日本国内では現在、年間50万トン以上もの廃棄窓ガラスが発生している。
ただしその多くは、埋め立て処分されるか、元の製品よりも低品質の用途で活用される“カスケードリサイクル”に回されており、窓ガラスとしての水平リサイクルにはつながらないことがほとんどであった。

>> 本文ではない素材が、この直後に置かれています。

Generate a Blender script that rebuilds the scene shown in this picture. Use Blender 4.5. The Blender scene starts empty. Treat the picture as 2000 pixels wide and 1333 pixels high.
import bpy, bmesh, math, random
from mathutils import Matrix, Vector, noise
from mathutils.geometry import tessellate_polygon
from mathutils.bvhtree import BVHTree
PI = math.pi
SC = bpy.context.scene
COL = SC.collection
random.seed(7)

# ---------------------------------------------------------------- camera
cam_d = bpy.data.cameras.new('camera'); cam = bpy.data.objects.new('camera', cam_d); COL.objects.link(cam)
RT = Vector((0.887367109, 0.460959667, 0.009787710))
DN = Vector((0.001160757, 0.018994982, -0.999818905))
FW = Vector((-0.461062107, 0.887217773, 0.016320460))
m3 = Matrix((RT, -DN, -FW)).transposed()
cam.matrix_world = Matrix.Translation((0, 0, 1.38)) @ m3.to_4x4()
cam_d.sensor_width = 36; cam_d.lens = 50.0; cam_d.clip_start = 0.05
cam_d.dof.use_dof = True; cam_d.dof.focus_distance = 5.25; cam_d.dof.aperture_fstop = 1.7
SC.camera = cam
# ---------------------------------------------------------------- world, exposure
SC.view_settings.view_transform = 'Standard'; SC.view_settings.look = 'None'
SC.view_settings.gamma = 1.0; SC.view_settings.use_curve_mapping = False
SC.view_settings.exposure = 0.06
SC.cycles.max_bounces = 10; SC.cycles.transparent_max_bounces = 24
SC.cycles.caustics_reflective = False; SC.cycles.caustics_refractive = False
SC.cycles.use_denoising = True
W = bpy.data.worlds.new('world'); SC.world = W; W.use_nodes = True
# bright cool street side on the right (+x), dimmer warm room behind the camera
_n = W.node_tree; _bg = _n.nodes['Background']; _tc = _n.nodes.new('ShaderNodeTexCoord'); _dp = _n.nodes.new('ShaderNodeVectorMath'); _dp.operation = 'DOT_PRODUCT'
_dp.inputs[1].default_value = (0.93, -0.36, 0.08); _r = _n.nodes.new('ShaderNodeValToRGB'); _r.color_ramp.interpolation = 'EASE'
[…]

そこで今回の実証実験では、市立二俣川小学校の旧校舎解体に際して廃棄された窓ガラスを、新たな窓ガラス製品の原料として再利用することを目指すという。具体的には、再生利用可能な廃棄ガラスの数量や、解体現場での作業工数・時間・コストなどを調査・検証するとのこと。こうした窓ガラスの水平リサイクルを推進することで、産業廃棄物の削減のみならず、新規採掘される窓ガラス原料の使用量節減にも寄与するとしている。なお回収された廃棄ガラスについては、AGC横浜テクニカルセンターの板ガラス製造ラインの原料として再資源化される予定だ。

また実証実験によって生じるカレット(ガラスを細かく砕いたもの)は、新たに採取された原料と比較すると低温で溶解できるため、製造工程における温室効果ガス排出量の削減にも寄与するとした。

横浜市では、リサイクルや産業活性化など各分野のサーキュラー施策を連動して推進することで、“循環型都市”への移行を目指しているとする。特に公共建築分野においては、サーキュラー建築実現のため、建築物を長く使い続けるための施策や、木材などのバイオ資材の活用、廃棄物の削減などに取り組んでいるといい、今回の廃棄窓ガラス水平リサイクルに関する実証実験もその一例だとしている。

一方のAGCグループは、製品・技術で創出する社会的価値のひとつとして“Blue planet”を定めており、原料調達から顧客での使用に至るまでの環境負荷低減を目指して、持続可能な地球環境の実現を目指す中で、資源の有効利用加速による社会への価値提供を行っていくとする。

両者は今回の取り組みを通じて、今後の地域における持続可能な窓ガラスの循環システム構築に向けて、官民一体で取り組むとしている。